2 F.2d 817 | 3rd Cir. | 1924
When running a boat loaded with whisky inside of Sandy Hook, Linden, Coose and Philbrook were overtaken by two inspectors of customs and arrested. 296 F. 104. An indictment containing six counts was found against them. The fourth count charged conspiracy (under section 37 of the Criminal Code, Comp. Stat. § 10201) to possess and transport intoxicating liquors in violation of the National Prohibition Act (41 Stat. 305, Comp. Stat. Ann. Supp. 1923, § 1013814 et seq.), and the sixth charged the unlawful possession of intoxicating liquors in violation of the same Act. A nolle prosequi was entered to the first, second, third and fifth counts and the defendants went to trial on the other two. The jury rendered a verdict of guilty under the sixth count and stated they could not agree on the fourth count. The court accepted the verdict and discharged the jury. Later, the defendants were again brought to trial on the fourth count and convicted.
Prosecuting this writ of error, the defendants say the judgment is void because it is the second judgment on the same indictment under which they have twice been put, in jeopardy. True, they were twice tried on the same indictment but only once convicted on separate counts. Notwithstanding the jury at the first trial disagreed on the fourth count, it convicted the defendants on the sixth count. There can be no question of the validity of this conviction. Selvester v. United States, 170 U. S. 262, 18 S. Ct. 580, 42 L. Ed. 1029. Nor is there any question (on this ground) of the validity of the later conviction under the fourth count for the reason that each count charged a separate offense, and for the further reason that the defendants were not placed in jeopardy by the failure of the jury at the first trial to agree on that count or by the action of the court in discharging the jury because of their disagreement. 8 R. C. L. 153, 157.
Continuing their assertion of former jeopardy the defendants maintain that the offense of conspiring to possess liquor unlawfully and the offense of possessing liquor unlawfully are of common origin, that trial for one involves jeopardy in the trial for the other and that, accordingly, conviction of the lesser offense disposes of the greater offense. The crimes are not of common origin for one arises from the Criminal Code and the other from the National Prohibition Act. Moreover, it is definitely settled that a conspiracy to commit a crime is a different offense from the crime that is the object of the conspiracy. United States v. Rabinowich, 238 U. S. 78, 85, 35 S. Ct. 682, 59 L. Ed. 1211. “Liability for conspiracy is not taken away by its success—that is, by the accomplishment of the substantive offense at which the conspiracy aims.” Heike v. United States, 227 U. S. 131, 144, 33 S. Ct. 226, 229 (Ann. Cas. 1914C, 128); United States v. Mitchell (C. C. A.) 229 F. 357, 362; Goukler v. United States (C. C. A.) 294 F. 274.
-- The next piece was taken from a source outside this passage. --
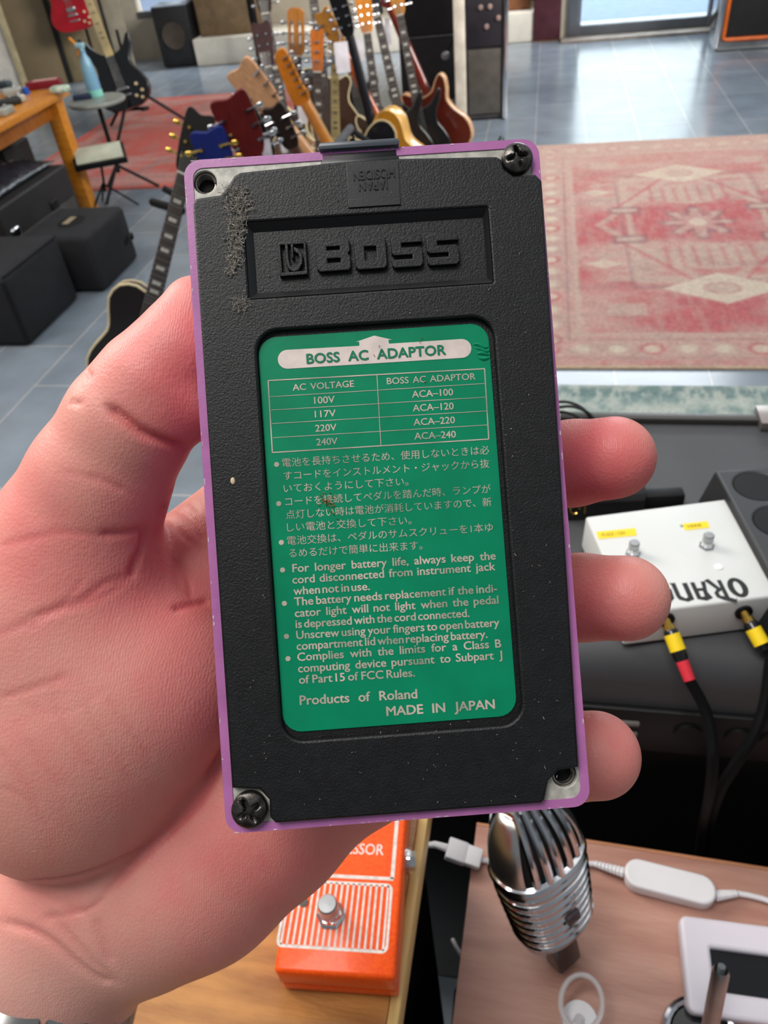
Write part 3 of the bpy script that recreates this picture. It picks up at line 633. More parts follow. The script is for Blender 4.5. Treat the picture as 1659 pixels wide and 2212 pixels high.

On the assignments charging error to (he court in refusing the defendant’s motion for
The real trouble in this ease arose out of a manifest inadvertence on the part of the trial court in charging the jury. After reciting the charge and stating the facts the learned trial court quoted section 33, tit. 2, of the National Prohibition Act (Comp. Stat. Ann. Supp. 1923, § 10138½t) which provides that the possession of liquor, unless lawfully permitted, "shall be prima facie evidence that such liquor is kept for the purpose of being” disposed of in violation of the Act "and the burden of proof shall be upon the possessor in any action concerning the same to prove that such liquor was lawfully acquired, possessed, and used.” The court then instructed the jury on the crime of conspiracy and submitted the case.
If the defendants had been on trial under the sixth count of the indictment charging the unlawful possession of liquor, the reading of section 33 of the National Prohibition Act would have been a proper instruction as to the evidential effect of the possession of liquor and, accordingly, as to where lay the burden of proving the guilt or innocence of the accused. But the defendants were not being tried for the unlawful possession of liquor, an offense under the National Prohibition Act; they were on trial for conspiracy to violate a law of the United States, a crime defined by section 37 of the Criminal Code. Though the objective offense of the conspiracy was a violation of the National Prohibition Act, the statutory rule of evidence prescribed by section 33 of that Act does not extend to a crime under the Criminal Code. This provision of the law does not make the possession of liquor prima facie evidence of conspiracy or cast upon the possessor the burden of proving his possession lawful in order to prove himself innocent of conspiracy. The inevitable effect of quoting section 33 of the National Prohibition Act as the rule of evidence in this trial for conspiracy under the Criminal Code, coupled with the court’s omission to give any instruction on the rule of evidence and where lay the burden of proof in a conspiracy ease was to leave the jury with an incorrect impression that the burden of proof had shifted from the Government to the defendants and that unless they could show their possession of the liquor was lawful they must be convicted of conspiracy. And this is what happened. In this situation we are constrained to find error and, accordingly, reverse the judgment below and direct a new trial.